> Direction
Compile every line that includes the word "scene".

──────── Dataset extract

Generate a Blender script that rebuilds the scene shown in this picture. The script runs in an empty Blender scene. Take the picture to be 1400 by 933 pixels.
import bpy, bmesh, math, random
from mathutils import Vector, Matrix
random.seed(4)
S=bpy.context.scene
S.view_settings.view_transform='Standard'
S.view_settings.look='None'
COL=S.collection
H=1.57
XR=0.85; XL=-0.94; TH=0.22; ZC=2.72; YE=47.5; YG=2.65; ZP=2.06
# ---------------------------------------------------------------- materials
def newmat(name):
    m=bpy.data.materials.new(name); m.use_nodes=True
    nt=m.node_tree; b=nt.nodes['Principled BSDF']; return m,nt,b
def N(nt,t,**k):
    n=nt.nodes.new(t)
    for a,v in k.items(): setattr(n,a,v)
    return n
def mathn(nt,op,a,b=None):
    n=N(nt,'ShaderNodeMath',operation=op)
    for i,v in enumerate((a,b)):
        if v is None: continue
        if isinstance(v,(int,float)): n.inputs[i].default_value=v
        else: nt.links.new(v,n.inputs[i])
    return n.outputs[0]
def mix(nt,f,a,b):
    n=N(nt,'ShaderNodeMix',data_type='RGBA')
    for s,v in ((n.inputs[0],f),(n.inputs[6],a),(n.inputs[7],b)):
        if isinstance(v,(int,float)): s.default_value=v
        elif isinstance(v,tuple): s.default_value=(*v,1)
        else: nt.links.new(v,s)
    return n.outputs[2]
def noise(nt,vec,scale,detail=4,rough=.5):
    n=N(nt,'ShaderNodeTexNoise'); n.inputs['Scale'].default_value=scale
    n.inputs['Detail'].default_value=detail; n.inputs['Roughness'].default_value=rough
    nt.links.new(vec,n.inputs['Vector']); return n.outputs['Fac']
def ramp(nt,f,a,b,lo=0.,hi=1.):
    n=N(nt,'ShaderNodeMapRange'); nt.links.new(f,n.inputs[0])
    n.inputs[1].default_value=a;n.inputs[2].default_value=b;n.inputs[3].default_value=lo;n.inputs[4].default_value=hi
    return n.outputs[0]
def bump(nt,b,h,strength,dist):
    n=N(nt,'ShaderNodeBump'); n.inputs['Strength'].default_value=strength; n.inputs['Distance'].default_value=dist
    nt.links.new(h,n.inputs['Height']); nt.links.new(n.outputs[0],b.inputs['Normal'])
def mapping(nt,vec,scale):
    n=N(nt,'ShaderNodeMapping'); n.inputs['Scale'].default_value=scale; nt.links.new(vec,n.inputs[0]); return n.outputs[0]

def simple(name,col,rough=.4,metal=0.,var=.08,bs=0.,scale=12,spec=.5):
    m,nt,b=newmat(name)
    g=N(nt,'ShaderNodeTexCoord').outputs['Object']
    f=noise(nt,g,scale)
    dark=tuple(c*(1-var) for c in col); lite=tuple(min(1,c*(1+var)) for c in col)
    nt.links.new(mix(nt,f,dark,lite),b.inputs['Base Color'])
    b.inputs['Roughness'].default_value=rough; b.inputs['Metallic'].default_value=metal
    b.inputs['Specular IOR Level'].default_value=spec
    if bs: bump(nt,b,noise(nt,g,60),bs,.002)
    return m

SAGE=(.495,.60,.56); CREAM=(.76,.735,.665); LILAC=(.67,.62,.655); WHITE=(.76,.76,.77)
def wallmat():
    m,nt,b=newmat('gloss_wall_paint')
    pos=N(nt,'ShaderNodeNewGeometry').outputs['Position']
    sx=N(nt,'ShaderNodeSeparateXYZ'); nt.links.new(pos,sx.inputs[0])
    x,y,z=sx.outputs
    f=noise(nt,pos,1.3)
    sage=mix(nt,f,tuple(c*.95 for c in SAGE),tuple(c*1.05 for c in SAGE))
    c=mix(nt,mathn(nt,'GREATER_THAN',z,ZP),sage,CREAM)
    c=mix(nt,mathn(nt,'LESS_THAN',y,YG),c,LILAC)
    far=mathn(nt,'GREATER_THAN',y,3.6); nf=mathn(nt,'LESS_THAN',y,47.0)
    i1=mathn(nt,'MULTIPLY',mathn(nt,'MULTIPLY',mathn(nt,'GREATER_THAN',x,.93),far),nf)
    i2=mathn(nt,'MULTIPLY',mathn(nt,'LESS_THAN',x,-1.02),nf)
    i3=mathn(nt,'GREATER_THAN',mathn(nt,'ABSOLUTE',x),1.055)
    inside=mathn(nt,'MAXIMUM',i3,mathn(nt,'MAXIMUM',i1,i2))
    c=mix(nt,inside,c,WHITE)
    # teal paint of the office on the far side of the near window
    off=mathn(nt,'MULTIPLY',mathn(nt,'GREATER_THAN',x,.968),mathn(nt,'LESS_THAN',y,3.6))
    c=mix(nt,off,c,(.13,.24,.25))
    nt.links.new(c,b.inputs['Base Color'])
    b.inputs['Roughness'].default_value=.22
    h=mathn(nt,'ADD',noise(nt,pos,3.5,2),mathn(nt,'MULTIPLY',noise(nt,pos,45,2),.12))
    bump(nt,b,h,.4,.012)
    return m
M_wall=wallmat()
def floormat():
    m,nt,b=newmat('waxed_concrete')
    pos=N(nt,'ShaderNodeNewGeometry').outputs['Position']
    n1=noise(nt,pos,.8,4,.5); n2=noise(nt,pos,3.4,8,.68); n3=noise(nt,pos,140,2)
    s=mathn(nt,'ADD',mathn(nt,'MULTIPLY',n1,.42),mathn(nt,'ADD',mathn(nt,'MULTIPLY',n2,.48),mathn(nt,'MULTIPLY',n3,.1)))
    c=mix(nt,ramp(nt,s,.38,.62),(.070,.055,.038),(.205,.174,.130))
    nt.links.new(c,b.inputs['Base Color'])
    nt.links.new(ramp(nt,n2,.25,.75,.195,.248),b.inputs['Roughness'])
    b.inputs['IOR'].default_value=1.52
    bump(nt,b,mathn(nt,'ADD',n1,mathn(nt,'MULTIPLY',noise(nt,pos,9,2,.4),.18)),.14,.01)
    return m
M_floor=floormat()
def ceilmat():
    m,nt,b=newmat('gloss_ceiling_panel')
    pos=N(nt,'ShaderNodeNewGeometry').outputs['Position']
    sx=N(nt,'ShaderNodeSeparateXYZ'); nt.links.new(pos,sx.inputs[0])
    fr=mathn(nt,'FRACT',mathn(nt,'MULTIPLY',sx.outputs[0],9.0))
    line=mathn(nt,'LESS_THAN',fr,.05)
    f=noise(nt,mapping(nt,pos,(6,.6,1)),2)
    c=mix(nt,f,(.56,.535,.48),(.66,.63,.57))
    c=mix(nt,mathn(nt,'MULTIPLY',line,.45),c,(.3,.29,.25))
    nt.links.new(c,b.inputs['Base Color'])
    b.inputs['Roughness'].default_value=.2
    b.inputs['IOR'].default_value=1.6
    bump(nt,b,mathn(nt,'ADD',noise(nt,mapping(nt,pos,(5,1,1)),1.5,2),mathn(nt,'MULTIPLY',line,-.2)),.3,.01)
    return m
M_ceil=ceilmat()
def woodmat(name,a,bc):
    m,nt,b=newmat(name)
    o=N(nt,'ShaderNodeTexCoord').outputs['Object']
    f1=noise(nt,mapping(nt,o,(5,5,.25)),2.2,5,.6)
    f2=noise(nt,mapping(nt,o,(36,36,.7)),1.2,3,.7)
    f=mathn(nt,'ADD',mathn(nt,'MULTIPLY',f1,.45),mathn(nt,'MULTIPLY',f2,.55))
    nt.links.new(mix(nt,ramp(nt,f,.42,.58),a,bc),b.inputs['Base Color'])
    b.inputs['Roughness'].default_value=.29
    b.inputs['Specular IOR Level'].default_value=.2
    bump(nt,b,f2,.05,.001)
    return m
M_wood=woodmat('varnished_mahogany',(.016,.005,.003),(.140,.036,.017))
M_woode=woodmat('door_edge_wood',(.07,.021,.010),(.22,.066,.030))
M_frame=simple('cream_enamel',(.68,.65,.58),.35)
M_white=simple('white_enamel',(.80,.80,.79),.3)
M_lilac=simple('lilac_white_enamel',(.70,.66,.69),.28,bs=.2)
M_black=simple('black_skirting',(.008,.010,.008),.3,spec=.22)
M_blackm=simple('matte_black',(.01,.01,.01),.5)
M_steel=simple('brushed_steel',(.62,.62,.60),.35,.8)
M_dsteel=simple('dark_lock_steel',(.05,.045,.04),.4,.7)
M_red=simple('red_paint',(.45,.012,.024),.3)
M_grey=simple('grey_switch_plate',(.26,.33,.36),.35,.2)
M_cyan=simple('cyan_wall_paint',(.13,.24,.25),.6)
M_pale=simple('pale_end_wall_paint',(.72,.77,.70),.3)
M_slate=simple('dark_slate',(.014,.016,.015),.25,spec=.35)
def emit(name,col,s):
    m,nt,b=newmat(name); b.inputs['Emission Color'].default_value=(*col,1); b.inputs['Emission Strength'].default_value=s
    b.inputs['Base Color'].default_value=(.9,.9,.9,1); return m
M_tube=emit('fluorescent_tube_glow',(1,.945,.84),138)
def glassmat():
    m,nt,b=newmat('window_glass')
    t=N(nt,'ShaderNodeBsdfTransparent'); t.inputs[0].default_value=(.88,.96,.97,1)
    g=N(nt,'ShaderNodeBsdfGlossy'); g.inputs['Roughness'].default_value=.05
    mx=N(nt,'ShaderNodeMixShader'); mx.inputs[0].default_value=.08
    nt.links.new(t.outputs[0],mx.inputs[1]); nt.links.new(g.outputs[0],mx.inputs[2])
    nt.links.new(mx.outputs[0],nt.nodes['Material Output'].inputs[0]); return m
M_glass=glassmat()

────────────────

> Task solution
Generate a Blender script that rebuilds the scene shown in this picture. The script runs in an empty Blender scene. Take the picture to be 1400 by 933 pixels.
S=bpy.context.scene